Slow cooking evolves with a sleek new design, better food and an app called Oliver
If you don’t have your nonna cooking for you, good news is here. Slow cooking, which first appeared kitchens in the 1950s, has been redesigned for a new generation of chefs. The updated crock pot, or “Oliver” as it’s been named, uses a new setup that releases ingredients slowly and churns out better results than the brown mush we’ve all come to expect from the gadgets.
In the 1950s, slow cooking was paired up with women’s liberation as more and more housewives and young ladies began to enter the workforce. The idea was that women could cook everything in one pot, leave for work while the meal was slow cooking, and at the end of the day come home to a dish ready to serve. A few decades later in the 1970s, crock pots were re-branded under the guise of energy efficiency, but they still looked and worked the same. Although the marketing may have changed, not much else did until now.
Oliver, the redesigned slow cooker with sleek design and ingredient canisters
Designed by Matter, a San Francisco consultancy, the modernized product is a sleek kitchen gadget and also an app. According to FastCo, Khalid Aboujassoum, came up with the idea and presented it on Stars of Science (Qatar’s version of Shark Tank). As with most prototypes, it was in the early stages, but set in motion fundamental ideas that would help modernize slow cooking. It turns out all slow cooking needed was someone to figure out that we needed a device with multiple chambers that release ingredients according to how long they needed to cook. A cool app guides the entire process effortlessly.

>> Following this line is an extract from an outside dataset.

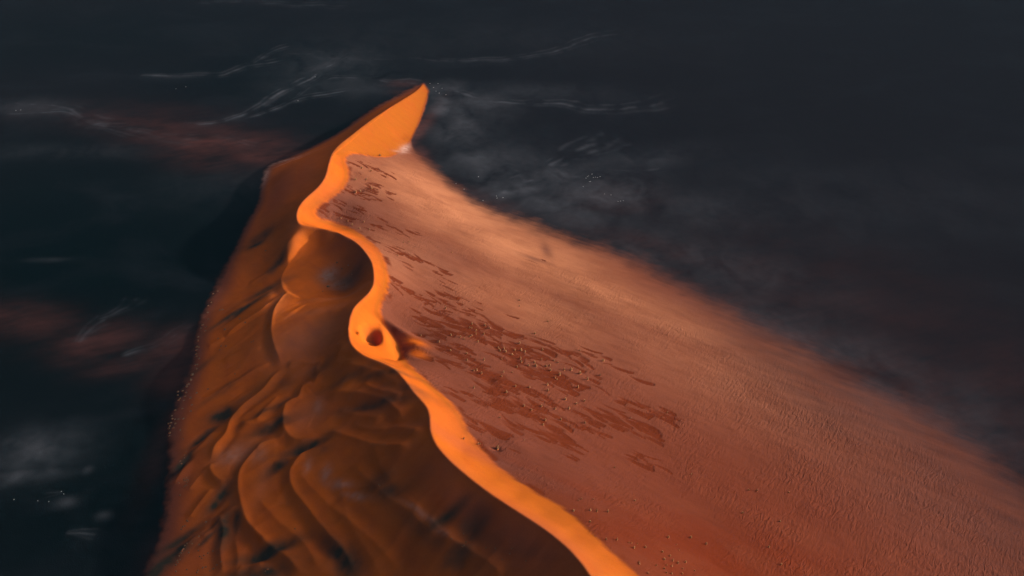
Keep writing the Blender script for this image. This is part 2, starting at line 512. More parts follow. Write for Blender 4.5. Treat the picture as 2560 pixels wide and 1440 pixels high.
# soft outer edge of sand
edge_n = 1.6 * fbm(X / 30, Y / 30, 4, 41) + 0.7 * fbm(WA / 14, WB / 3.5, 3, 43)
edge_n += 0.8 * fbm(WA / 40, WB / 4, 4, 47)
sand_r = sstep(-1.4, 2.8, sand_h + edge_n * 0.6)
tz = sstep(1175, 1215, Y) * sstep(0, 30, -60 - X)
sand_r = sand_r * (1 - tz) + tz * sstep(0.1, 1.0, sand_h + 0.15 * edge_n)
sand_l = sstep(-0.7, 1.6, sand_h + 0.8 * fbm(X / 9, Y / 9, 3, 45))
sand_r = sand_r * (1 - (0.55 + 0.25 * fbm(WA / 50, WB / 9, 3, 49)) * np.exp(-np.clip(sand_h, 0, 99) / 13.0) * sstep(80, 260, X))
sandm = np.where(left_m > 0.5, sand_l, sand_r)
tipm = blur(tip, 1)
sandm = np.maximum(sandm, tipm * sstep(-0.6, 0.4, sand_h + 0.6))
bandm = blur(band_raw * (1 - left_m), 1)
orange = np.maximum(left_s * sstep(0.5, 6, sand_h), bandm)
# ragged drift edge of the orange sand out on the flank
nd = 1.0 * fbm(WA / 26, WB / 6, 4, 51)
bandwide = blur(band_raw, 5)
orange = np.maximum(orange, np.clip(1.3 * np.maximum(blob(Hb, 1036, 862, 13, 6, -40), blob(Hb, 1045, 885, 10, 5, -50)), 0, 1))
orange = np.maximum(orange, sstep(0.28, 0.6, bandwide + nd * 0.16) * (1 - left_s) * sstep(2, 8, sand_h))


def spots(lst, F=None, grow=1.0):
    F = Hfull if F is None else F
    o = np.zeros(X.shape)
    for (u, v, ru, rv, rot, a) in lst:
        o = np.maximum(o, a * blob(F, u, v, ru * grow, rv * grow, rot))
    return o


# region where dark red streaks lie, as soft spots
streak = spots([(1030, 730, 40, 16, -32, .8), (1120, 770, 50, 22, -32, .9), (1200, 830, 60, 30, -32, 1), (1300, 890, 50, 30, -32, 1), (1380, 950, 50, 26, -32, 1),
                (1280, 980, 60, 24, -32, 1), (1350, 1050, 60, 22, -32, 1), (1450, 1110, 30, 12, -32, .9), (1180, 930, 40, 22, -32, .9), (1120, 870, 40, 20, -32, .8),
                (1480, 1020, 40, 25, -32, .9), (1240, 1090, 18, 8, -50, .9), (1620, 1030, 22, 10, -32, .7), (1630, 1075, 18, 8, -32, .7), (1605, 1143, 8, 4, -32, .9),
                (1090, 700, 50, 8, -32, .7), (1020, 640, 40, 8, -32, .75), (900, 470, 30, 22, -32, 1), (930, 420, 20, 14, 0, .9), (860, 520, 30, 14, -32, .9),
                (900, 555, 30, 8, -32, .9), (1000, 570, 40, 12, -32, .5), (1330, 650, 20, 5, -32, .8), (1500, 900, 40, 12, -32, .6), (1190, 1080, 12, 20, 30, .9)], grow=1.2) * (1 - bandm)
# plain dark drifts hugging the foot of the shoulder
hug = sstep(0.02, 0.22, bandwide) * (1 - bandm) * sstep(-0.15, 0.35, fbm(X / 30, Y / 30, 3, 61)) * (1 - left_s)
dens = streak * sstep(-0.35, 0.35, fbm(WA / 45, WB / 20, 3, 111))
strokes = np.zeros(X.shape)
relief = np.zeros(X.shape)
rs = np.random.default_rng(11)
ii, jj = np.nonzero((dens > 0.1) & (Y > 480))
wgt = dens[ii, jj] ** 1.3 * np.gradient(ys)[ii] * np.gradient(xs)[jj]
pick = rs.choice(len(ii), size=760, p=wgt / wgt.sum(), replace=False)
for k in pick:
    x0, y0 = X[ii[k], jj[k]], Y[ii[k], jj[k]]
    a0, b0 = x0 * ca + y0 * sa, -x0 * sa + y0 * ca
    Ln, Wd = rs.uniform(7, 28) * (1.0 if y0 < 790 else .8), rs.uniform(1.1, 3.7) * (1.0 if y0 < 790 else .62) * (1.0 if rs.random() > .2 else 1.6)
    th = rs.normal(0.04, 0.16)
    cv = rs.normal(0, 0.011)
    j0_, j1_ = np.searchsorted(xs, [x0 - Ln, x0 + Ln])
    i0_, i1_ = np.searchsorted(ys, [y0 - Ln, y0 + Ln])
    sl = (slice(i0_, i1_), slice(j0_, j1_))
    da, db = WA[sl] - a0, WB[sl] - b0
    db = db + th * da + cv * da * da
    t = da / Ln + 0.6                      # 0 at the thin upwind tail, 1 at the blunt downwind head
    tt = np.clip(t, 1e-4, 0.9999)
    w = Wd * tt ** 0.75 * (1 - tt) ** 0.22 * 1.5
    up_, dn_ = w * 1.2 + 0.2, w * 0.7 + 0.2
    f = np.where(db > 0, 1 - sstep(0.35, 1.15, db / up_), 1 - sstep(0.75, 1.15, -db / dn_))
    f *= (t > 0) & (t < 1)
    f *= (0.45 + 0.55 * sstep(0, .6, t)) * rs.uniform(.55, 1)
    strokes[sl] = np.maximum(strokes[sl], f)
    relief[sl] = np.minimum(relief[sl], -0.22 * f * Wd / 3)
streak = np.clip(np.maximum(strokes, 0.35 * dens * sstep(0.3, .9, dens)), 0, 1) * (1 - bandm)
streak = np.maximum(streak, 0.75 * hug * sstep(15, 30, sand_h))

dark = spots([(556, 1043, 11, 9, 20, 1), (682, 1070, 15, 5, 15, .9), (765, 1124, 18, 4, 12, .9), (512, 1092, 14, 3.5, 45, .9), (455, 1165, 13, 3.5, 65, 1),
              (692, 1168, 10, 5, 45, .85), (548, 1248, 15, 4, 70, .9), (560, 1235, 6, 12, 0, .7), (672, 1383, 22, 5, 8, 1), (870, 1415, 14, 8, -55, .9), (845, 1380, 18, 5, -50, .8), (650, 598, 16, 10, 20, .7),
              (640, 612, 10, 6, 0, .8), (693, 661, 13, 5, 50, .85), (620, 765, 26, 3.5, 38, .9), (570, 795, 18, 3, 38, .8), (560, 1320, 7, 18, 8, .8), (665, 725, 20, 5, 30, .7),
              (590, 1310, 4, 10, 8, .8), (520, 1345, 10, 2.5, 50, .8), (535, 1315, 9, 3, 50, .7), (1180, 1320, 8, 8, 0, .7), (1110, 1303, 14, 4, 25, .85), (1255, 1370, 40, 10, -30, .25),
              (945, 1205, 10, 7, 0, .6), (975, 1230, 10, 6, -30, .7), (1145, 1390, 9, 7, 0, .8), (1060, 1330, 22, 5, -50, .5), (640, 1440, 26, 9, 0, .8), (395, 1425, 14, 5, 60, 1),
              (455, 1350, 18, 4, 40, .85), (430, 1395, 22, 6, 50, .9), (930, 1018, 26, 4, -18, .7), (795, 925, 10, 6, 20, .5), (710, 960, 10, 8, 0, .4),
              (695, 1015, 12, 4, 35, .6), (655, 1030, 14, 3, 35, .6), (640, 1000, 18, 6, 38, .3), (605, 1000, 20, 4, 38, .4), (930, 855, 4, 5, 0, .5), (875, 705, 13, 12, 0, .6), (835, 695, 15, 12, 0, .35), (880, 655, 10, 16, 0, .25), (960, 932, 22, 3, -15, .6),
              (1010, 968, 24, 5, -28, .4), (1240, 1420, 60, 12, -30, .2), (500, 920, 12, 3, 50, .6), (540, 985, 16, 3, 45, .5), (580, 960, 16, 3, 45, .4), (880, 940, 20, 4, 0, .5), (800, 1130, 10, 6, 0, .4)], grow=1.3)
dark *= sstep(-1, 1, sand_h) * (0.95 + 0.4 * fbm(X / 12, Y / 12, 2, 71))
dark = np.clip(dark * 1.15, 0, 1)

pale = spots([(822, 690, 8, 11, -10, 1), (850, 712, 12, 9, 0, .6), (1012, 372, 5, 14, -15, .9), (1003, 380, 9, 3, 20, .7), (662, 440, 5, 22, 5, .75), (700, 405, 24, 2.5, 25, .8), (668, 415, 8, 4, 0, .7),
              (740, 395, 22, 2, 25, .6), (730, 402, 20, 2.0, 28, .5), (580, 1140, 12, 9, 0, .4), (650, 1140, 6, 8, 0, .3), (770, 1165, 3, 7, 0, .5), (815, 1185, 4, 8, 0, .6), (850, 1210, 12, 4, -30, .5), (890, 1240, 12, 3, -35, .5),
              (1060, 1290, 24, 2, -48, .45), (1105, 1330, 8, 2, -45, .4), (795, 1015, 4, 10, 10, .3)])
pale *= np.clip(0.55 + 1.1 * fbm(X / 5, Y / 5, 3, 77) + 0.4, 0, 1)

# paler pinkish crust on the terraces of the shaded side
crust = spots([(760, 850, 34, 30, 0, .8), (770, 1040, 16, 18, 0, .6), (790, 780, 30, 8, 0, .5), (610, 1130, 16, 12, 0, .5), (655, 1215, 6, 20, 0, .4), (850, 745, 30, 5, 0, .4), (760, 930, 12, 8, 0, .4),
               (690, 760, 12, 30, 0, .3), (740, 560, 12, 25, 0, .3)]) * left_s

# ---- the plain: pale veils, thin bright lines, reddish sand veils
veil = spots([(1340, 450, 90, 30, 20, .95), (1290, 480, 60, 16, 25, 1), (1500, 480, 70, 60, 0, .8), (1250, 420, 70, 60, 0, .7), (1420, 530, 90, 40, -20, .6), (1180, 260, 60, 50, -20, .7), (1120, 228, 30, 30, 0, 1), (1100, 240, 14, 30, 10, 1), (1600, 400, 90, 30, 15, .4),
              (1150, 330, 40, 60, 0, .8), (1110, 260, 16, 50, -8, 1), (1200, 400, 40, 30, -20, .8), (1400, 520, 60, 30, -20, .8), (1700, 640, 150, 50, -30, .45), (2000, 850, 180, 50, -40, .45), (2250, 1000, 120, 60, -40, .4), (830, 160, 70, 70, 15, .5), (760, 210, 60, 40, 25, .35), (900, 200, 80, 60, 0, .35),
              (60, 270, 80, 30, 0, .4), (90, 1130, 40, 28, 10, .75), (50, 1190, 35, 10, 10, .8), (40, 1110, 20, 10, 0, .6), (140, 1100, 30, 10, 10, .5), (165, 1255, 8, 6, 0, .6), (120, 650, 20, 5, 0, .4), (160, 380, 100, 20, 0, .3),
              (1350, 230, 120, 30, -5, .3), (2100, 500, 300, 100, 0, .15), (600, 470, 100, 50, 0, .2), (1200, 100, 300, 80, 0, .12), (1750, 520, 120, 60, 0, .3), (260, 1290, 6, 5, 0, .4), (220, 1175, 5, 6, 0, .4)])
veil *= np.clip(0.62 + 0.75 * fbm(X / 52 + 0.9 * fbm(X / 55, Y / 75, 2, 81), Y / 62 + 0.6 * fbm(X / 40, Y / 60, 2, 82), 4, 83, 0.48) + 0.2 * fbm(X / 9, Y / 9, 3, 85), 0, 1.2)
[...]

Oliver, app screens that include recipes, ingredient preparation and cooking times
The app offers a recipe database with cuisines from around the world, so meal options are another exciting update. Once you search through the app and pick a meal, Oliver lets you know what ingredients you need and how to prepare them before plopping them into one of the six canisters. Let a few hours pass, and voila! You’ll have a slow cooked meal completely different than what your mom use to make. If you’re skeptical, just remember it only took a hangover to come up with Egg Benedict in 1894.